- Aim:
Go through the material below and copy each line where the word "scene" appears.

* begin Source data *

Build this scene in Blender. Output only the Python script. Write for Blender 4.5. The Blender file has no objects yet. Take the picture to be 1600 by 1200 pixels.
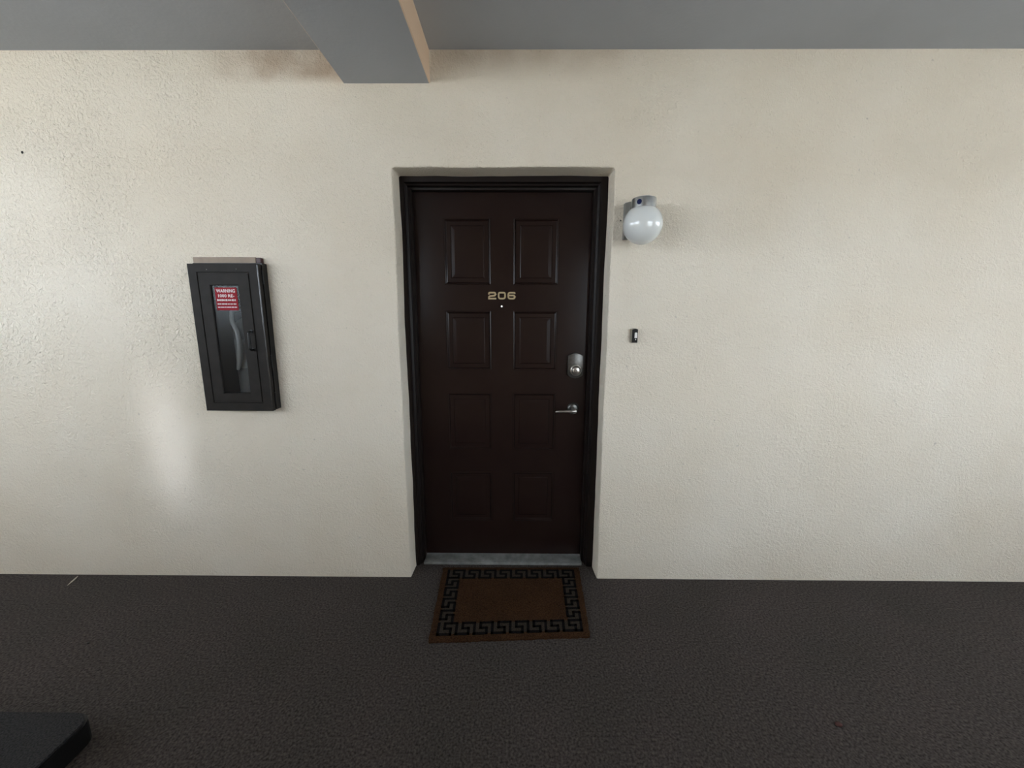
import bpy, bmesh, math, random
from mathutils import Vector, Matrix, noise

scene = bpy.context.scene
COL = scene.collection
R = math.radians

# ------------------------------------------------------------------ camera
cam_d = bpy.data.cameras.new('camera')
cam = bpy.data.objects.new('camera', cam_d); COL.objects.link(cam)
cam_d.sensor_fit = 'HORIZONTAL'; cam_d.sensor_width = 36.0
cam_d.lens = 600.0 / 1600.0 * 36.0
cam_d.clip_start = 0.02; cam_d.clip_end = 200
cam.matrix_world = (Matrix.Translation((0, -1.854, 1.385)) @ Matrix.Rotation(R(0.4), 4, 'Z')
                    @ Matrix.Rotation(R(90 - 9.97), 4, 'X') @ Matrix.Rotation(R(0.18), 4, 'Z'))
scene.camera = cam

# ------------------------------------------------------------------ world: bright overcast sky
w = bpy.data.worlds.new('overcast_sky'); scene.world = w; w.use_nodes = True
nt = w.node_tree; nt.nodes.clear()
tc = nt.nodes.new('ShaderNodeTexCoord'); sx = nt.nodes.new('ShaderNodeSeparateXYZ')
mr = nt.nodes.new('ShaderNodeMapRange'); mr.inputs[1].default_value = -0.1; mr.inputs[2].default_value = 0.9
cr = nt.nodes.new('ShaderNodeValToRGB')
cr.color_ramp.elements[0].position = 0.0; cr.color_ramp.elements[0].color = (0.55, 0.55, 0.53, 1)
cr.color_ramp.elements[1].position = 1.0; cr.color_ramp.elements[1].color = (0.74, 0.87, 1.0, 1)
e = cr.color_ramp.elements.new(0.12); e.color = (0.80, 0.90, 1.0, 1)
bg = nt.nodes.new('ShaderNodeBackground'); bg.inputs[1].default_value = 9.5
wo = nt.nodes.new('ShaderNodeOutputWorld')
L = nt.links.new
L(tc.outputs['Generated'], sx.inputs[0]); L(sx.outputs[2], mr.inputs[0]); L(mr.outputs[0], cr.inputs[0])
L(cr.outputs[0], bg.inputs[0]); L(bg.outputs[0], wo.inputs[0])

scene.view_settings.view_transform = 'Standard'
scene.view_settings.look = 'None'
scene.view_settings.gamma = 1.0
scene.view_settings.use_curve_mapping = False
scene.view_settings.exposure = 0.0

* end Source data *

- Written reply:
Build this scene in Blender. Output only the Python script. Write for Blender 4.5. The Blender file has no objects yet. Take the picture to be 1600 by 1200 pixels.
scene = bpy.context.scene
COL = scene.collection
scene.camera = cam
w = bpy.data.worlds.new('overcast_sky'); scene.world = w; w.use_nodes = True
scene.view_settings.view_transform = 'Standard'
scene.view_settings.look = 'None'
scene.view_settings.gamma = 1.0
scene.view_settings.use_curve_mapping = False
scene.view_settings.exposure = 0.0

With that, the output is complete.